■ WHAT YOU ARE ASKED TO DO:
Give only one thing: the number of lines that include the word "high".

■ AVAILABLE DATA:

--------------------

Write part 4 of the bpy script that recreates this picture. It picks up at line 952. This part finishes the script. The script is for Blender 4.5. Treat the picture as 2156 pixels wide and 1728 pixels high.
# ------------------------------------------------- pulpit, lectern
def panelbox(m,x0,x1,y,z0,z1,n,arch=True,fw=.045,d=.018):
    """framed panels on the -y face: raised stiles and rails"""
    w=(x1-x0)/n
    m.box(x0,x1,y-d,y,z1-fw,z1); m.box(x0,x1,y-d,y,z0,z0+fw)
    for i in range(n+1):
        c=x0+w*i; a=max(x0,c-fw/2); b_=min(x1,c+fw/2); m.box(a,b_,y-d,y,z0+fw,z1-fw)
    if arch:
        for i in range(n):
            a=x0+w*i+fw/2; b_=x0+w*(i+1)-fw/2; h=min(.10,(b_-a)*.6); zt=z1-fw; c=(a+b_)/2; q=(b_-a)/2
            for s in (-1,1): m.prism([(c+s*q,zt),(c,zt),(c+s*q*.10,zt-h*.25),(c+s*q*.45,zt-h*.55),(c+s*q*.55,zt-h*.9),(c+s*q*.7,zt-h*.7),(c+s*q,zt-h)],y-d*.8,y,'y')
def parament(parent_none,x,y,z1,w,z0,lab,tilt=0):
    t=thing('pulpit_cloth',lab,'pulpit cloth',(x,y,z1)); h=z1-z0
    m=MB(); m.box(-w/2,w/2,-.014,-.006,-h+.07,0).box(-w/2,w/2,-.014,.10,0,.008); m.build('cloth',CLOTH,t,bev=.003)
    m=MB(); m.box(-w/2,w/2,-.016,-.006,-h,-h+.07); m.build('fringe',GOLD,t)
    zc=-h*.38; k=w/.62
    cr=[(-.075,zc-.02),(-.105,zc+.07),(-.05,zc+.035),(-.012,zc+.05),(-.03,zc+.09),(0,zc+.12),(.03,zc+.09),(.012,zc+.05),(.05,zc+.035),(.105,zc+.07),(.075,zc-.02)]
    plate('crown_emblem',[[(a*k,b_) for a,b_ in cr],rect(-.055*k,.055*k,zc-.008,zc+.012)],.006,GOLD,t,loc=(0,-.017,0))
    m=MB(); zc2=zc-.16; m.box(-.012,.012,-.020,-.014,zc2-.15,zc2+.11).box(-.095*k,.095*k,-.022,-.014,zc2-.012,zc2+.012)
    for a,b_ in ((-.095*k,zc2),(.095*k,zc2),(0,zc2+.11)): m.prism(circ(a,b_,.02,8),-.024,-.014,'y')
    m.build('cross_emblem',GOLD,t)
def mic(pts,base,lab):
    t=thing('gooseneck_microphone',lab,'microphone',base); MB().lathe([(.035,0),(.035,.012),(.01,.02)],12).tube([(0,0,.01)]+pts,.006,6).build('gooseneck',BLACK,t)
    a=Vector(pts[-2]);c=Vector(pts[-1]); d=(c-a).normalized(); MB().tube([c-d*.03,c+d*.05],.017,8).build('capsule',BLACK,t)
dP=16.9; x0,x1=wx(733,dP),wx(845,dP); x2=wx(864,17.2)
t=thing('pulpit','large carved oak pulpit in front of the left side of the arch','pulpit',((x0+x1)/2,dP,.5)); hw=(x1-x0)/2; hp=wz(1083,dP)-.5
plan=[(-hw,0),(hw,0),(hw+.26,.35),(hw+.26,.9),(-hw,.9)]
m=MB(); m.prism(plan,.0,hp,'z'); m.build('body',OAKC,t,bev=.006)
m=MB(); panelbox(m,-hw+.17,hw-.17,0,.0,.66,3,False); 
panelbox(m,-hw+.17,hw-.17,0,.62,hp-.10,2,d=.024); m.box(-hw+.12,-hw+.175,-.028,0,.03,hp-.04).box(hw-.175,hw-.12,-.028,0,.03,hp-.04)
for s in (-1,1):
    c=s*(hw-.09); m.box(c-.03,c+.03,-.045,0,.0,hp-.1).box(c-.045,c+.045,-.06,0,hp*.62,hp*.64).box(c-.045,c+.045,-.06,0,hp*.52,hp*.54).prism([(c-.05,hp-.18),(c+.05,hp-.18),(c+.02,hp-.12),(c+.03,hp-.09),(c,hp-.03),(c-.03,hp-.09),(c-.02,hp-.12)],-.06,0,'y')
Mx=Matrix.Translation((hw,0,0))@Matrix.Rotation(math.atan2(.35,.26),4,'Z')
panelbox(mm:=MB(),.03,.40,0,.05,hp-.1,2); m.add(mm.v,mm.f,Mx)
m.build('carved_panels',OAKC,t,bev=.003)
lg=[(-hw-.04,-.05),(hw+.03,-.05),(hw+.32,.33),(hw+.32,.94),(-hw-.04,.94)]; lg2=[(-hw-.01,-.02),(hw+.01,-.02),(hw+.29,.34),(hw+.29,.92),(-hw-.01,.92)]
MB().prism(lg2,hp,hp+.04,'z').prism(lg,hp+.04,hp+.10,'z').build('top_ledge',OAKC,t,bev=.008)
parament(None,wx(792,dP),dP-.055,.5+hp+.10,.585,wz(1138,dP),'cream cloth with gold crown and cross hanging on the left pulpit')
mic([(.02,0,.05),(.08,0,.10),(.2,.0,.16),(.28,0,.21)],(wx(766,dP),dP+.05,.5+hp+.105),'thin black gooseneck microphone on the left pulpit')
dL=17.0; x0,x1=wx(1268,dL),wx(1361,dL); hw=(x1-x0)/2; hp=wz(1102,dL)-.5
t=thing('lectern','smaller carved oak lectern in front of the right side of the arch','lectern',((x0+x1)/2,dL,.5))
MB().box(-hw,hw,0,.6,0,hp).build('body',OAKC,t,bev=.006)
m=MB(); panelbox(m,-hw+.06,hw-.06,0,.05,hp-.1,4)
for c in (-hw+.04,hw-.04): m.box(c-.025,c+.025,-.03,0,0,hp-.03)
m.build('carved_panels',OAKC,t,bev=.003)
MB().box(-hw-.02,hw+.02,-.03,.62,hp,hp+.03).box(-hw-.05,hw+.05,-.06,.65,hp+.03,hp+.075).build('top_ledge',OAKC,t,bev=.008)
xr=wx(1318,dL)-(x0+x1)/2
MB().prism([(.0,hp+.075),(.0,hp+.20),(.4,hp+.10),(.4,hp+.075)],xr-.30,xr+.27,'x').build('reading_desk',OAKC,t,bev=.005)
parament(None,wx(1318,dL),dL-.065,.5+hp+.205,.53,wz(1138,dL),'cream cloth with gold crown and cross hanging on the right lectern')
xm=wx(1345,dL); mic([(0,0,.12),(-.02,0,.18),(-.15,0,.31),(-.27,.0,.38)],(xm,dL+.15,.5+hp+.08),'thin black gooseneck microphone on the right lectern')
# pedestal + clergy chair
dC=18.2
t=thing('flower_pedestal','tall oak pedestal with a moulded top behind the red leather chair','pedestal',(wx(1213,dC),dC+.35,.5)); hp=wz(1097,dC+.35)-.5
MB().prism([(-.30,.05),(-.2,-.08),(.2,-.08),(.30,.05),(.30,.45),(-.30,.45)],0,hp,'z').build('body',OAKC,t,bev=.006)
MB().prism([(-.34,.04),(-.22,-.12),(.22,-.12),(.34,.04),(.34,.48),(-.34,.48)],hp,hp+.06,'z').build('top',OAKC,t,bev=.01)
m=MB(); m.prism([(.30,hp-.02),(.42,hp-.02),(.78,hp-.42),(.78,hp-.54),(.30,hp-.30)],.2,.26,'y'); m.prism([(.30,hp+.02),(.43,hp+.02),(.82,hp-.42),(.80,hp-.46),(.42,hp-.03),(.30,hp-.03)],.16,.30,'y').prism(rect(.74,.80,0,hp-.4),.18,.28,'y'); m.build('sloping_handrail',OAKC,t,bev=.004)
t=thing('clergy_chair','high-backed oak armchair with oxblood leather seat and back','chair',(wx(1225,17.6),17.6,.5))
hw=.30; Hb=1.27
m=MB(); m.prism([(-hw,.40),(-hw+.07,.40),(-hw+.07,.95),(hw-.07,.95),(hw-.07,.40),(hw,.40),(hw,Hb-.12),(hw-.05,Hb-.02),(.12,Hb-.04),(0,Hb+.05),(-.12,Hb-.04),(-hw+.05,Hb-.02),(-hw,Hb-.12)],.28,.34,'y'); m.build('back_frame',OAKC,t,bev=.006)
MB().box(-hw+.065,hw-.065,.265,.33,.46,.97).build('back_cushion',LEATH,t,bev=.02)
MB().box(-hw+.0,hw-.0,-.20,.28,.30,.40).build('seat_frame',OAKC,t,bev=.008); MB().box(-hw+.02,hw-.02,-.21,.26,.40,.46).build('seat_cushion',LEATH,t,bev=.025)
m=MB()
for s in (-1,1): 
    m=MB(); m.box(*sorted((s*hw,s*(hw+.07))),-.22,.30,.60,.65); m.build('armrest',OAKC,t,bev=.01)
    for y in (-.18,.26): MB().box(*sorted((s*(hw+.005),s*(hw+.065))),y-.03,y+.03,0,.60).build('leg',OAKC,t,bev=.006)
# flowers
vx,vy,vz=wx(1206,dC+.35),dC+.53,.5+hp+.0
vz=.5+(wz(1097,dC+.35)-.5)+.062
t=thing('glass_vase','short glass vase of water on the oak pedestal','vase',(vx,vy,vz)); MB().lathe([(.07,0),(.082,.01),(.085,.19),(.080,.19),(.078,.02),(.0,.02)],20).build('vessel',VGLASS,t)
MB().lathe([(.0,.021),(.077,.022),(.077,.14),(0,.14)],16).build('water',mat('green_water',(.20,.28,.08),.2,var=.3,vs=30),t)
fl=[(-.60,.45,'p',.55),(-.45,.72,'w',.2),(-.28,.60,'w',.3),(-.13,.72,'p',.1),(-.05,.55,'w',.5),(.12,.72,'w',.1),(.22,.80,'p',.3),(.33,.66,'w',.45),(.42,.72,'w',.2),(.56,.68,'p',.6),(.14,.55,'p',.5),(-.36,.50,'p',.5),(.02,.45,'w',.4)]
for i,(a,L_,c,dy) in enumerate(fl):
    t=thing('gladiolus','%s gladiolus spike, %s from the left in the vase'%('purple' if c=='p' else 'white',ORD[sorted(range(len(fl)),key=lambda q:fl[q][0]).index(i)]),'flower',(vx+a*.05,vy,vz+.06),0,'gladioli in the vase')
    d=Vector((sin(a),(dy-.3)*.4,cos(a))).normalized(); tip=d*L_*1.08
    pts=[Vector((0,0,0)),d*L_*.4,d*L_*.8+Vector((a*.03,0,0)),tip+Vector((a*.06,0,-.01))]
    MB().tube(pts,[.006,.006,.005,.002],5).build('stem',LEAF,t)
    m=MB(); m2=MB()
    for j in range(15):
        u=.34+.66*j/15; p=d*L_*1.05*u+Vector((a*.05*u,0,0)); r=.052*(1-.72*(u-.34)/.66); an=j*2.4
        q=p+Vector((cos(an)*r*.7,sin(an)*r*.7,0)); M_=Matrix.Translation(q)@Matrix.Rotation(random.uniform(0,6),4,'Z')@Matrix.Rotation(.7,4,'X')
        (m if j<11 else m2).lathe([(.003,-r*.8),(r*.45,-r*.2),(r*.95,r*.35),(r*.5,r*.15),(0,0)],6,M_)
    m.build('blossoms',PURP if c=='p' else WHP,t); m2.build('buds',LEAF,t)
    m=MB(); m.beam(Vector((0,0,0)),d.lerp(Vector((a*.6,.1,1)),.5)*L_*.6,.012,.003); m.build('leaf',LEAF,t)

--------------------

■ OUTPUT:
2